Stifel maintained its Buy rating and $30 price target on Braze Inc (NASDAQ:BRZE) shares following the company’s latest quarterly results.
The customer engagement platform delivered its fourth consecutive quarter of organic acceleration and raised its full-year guidance. The company reported improvements in dollar-based net retention and net customer additions. Revenue reached $738 million with 24% growth, though the company remains unprofitable over the last twelve months with an EPS of -$1.22.
Braze announced a new business win with an AI lab for its core capabilities.
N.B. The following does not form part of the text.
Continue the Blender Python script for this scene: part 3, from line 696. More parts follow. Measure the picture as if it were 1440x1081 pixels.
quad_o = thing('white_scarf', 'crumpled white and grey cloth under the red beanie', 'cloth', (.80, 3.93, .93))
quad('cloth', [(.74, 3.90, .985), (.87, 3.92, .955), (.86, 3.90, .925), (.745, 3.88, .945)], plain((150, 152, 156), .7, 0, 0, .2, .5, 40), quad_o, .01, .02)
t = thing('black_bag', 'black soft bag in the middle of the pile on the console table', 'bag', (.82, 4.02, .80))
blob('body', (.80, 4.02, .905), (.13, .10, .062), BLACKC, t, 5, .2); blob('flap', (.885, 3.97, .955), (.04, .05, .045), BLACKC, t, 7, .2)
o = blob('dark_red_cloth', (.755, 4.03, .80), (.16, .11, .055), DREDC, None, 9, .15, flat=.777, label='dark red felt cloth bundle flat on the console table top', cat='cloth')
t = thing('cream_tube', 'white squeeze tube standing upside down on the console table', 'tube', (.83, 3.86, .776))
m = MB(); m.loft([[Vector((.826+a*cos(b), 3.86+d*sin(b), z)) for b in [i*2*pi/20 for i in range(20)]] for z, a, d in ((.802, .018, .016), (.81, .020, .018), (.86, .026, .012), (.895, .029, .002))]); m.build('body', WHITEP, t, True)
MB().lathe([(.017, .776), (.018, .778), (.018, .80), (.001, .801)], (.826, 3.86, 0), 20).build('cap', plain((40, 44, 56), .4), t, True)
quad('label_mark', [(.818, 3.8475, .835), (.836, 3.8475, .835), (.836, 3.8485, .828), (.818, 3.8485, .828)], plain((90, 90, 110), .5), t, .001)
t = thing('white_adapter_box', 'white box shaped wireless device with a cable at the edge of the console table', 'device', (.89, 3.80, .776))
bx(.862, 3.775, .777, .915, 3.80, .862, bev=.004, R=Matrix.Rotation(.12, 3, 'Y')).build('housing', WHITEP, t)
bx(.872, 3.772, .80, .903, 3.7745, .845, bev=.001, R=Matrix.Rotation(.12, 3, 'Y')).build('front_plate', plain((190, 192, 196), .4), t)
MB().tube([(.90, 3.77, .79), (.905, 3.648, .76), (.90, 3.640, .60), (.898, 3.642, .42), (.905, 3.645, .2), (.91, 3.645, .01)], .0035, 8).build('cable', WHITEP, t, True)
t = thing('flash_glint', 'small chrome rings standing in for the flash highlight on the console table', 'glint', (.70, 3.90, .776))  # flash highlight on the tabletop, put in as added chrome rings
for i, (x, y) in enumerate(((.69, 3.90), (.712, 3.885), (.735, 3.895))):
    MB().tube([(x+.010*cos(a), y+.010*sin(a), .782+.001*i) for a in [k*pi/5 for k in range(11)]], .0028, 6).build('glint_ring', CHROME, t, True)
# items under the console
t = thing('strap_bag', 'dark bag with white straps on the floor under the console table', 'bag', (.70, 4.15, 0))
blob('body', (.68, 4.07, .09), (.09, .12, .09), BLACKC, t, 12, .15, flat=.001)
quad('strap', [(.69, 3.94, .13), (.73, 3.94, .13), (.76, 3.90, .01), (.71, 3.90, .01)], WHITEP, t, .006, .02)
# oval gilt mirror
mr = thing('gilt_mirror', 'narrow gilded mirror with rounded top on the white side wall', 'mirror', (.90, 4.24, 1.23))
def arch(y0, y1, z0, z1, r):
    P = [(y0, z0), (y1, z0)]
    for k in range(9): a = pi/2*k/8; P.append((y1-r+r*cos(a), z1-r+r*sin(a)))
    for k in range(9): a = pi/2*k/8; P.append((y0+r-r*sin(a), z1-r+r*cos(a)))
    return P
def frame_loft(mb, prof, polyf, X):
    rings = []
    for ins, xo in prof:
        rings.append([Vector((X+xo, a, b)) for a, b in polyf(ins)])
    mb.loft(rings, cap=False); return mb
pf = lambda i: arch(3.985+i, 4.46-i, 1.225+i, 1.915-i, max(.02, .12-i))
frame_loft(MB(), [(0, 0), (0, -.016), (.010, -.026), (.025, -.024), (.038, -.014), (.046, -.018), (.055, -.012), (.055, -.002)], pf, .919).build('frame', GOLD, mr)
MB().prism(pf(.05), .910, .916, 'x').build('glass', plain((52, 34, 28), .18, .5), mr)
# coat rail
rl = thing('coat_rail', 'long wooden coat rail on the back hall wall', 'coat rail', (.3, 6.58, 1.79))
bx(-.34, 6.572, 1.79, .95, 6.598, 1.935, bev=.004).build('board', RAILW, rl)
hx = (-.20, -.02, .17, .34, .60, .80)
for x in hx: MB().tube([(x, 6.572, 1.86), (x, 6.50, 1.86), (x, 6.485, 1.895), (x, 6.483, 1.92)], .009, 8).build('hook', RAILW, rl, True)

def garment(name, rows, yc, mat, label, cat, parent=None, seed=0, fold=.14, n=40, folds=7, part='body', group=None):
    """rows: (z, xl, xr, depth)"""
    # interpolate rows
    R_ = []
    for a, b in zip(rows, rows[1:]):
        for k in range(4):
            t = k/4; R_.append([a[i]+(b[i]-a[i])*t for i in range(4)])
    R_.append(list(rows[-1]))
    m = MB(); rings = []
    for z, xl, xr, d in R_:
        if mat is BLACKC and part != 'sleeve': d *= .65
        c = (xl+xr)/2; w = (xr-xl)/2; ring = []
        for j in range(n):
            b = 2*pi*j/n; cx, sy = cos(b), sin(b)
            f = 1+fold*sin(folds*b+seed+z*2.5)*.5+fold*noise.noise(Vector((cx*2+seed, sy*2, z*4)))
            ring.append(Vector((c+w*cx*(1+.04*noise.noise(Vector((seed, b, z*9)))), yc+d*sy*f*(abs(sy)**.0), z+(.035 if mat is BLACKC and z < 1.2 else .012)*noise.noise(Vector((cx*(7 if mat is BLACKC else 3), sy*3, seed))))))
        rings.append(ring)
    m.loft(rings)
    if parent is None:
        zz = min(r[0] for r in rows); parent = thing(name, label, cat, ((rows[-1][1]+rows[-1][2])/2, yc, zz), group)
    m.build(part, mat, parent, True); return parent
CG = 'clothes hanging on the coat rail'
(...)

The analyst noted the company is experiencing continued share gains in the customer engagement space and improvements in sales productivity and efficiency.
Stifel observed after-hours weakness in the shares, attributing it to investor concerns about professional services mix, modest gross margin headwinds, and commentary around capacity constraints delaying Decisioning Studio start dates.
The firm said the stock trades at approximately 2.0x enterprise value to revenue and 15.6x enterprise value to free cash flow based on after-hours pricing. The company generated $62 million in free cash flow over the last twelve months. Stifel maintained its view on the durability of recurring growth and potential of Decisioning Studio and Braze AI solutions.
In other recent news, Braze Inc. reported its fiscal first-quarter 2027 earnings, with non-GAAP earnings per share of $0.10, meeting consensus estimates. The company achieved revenue of $211 million, surpassing expectations by 2.83% and reflecting a 30% year-over-year growth. Despite these positive financial results, Braze’s non-GAAP operating margin fell short at 5.0%, compared to the 5.2% consensus. Analyst firms have responded with mixed actions.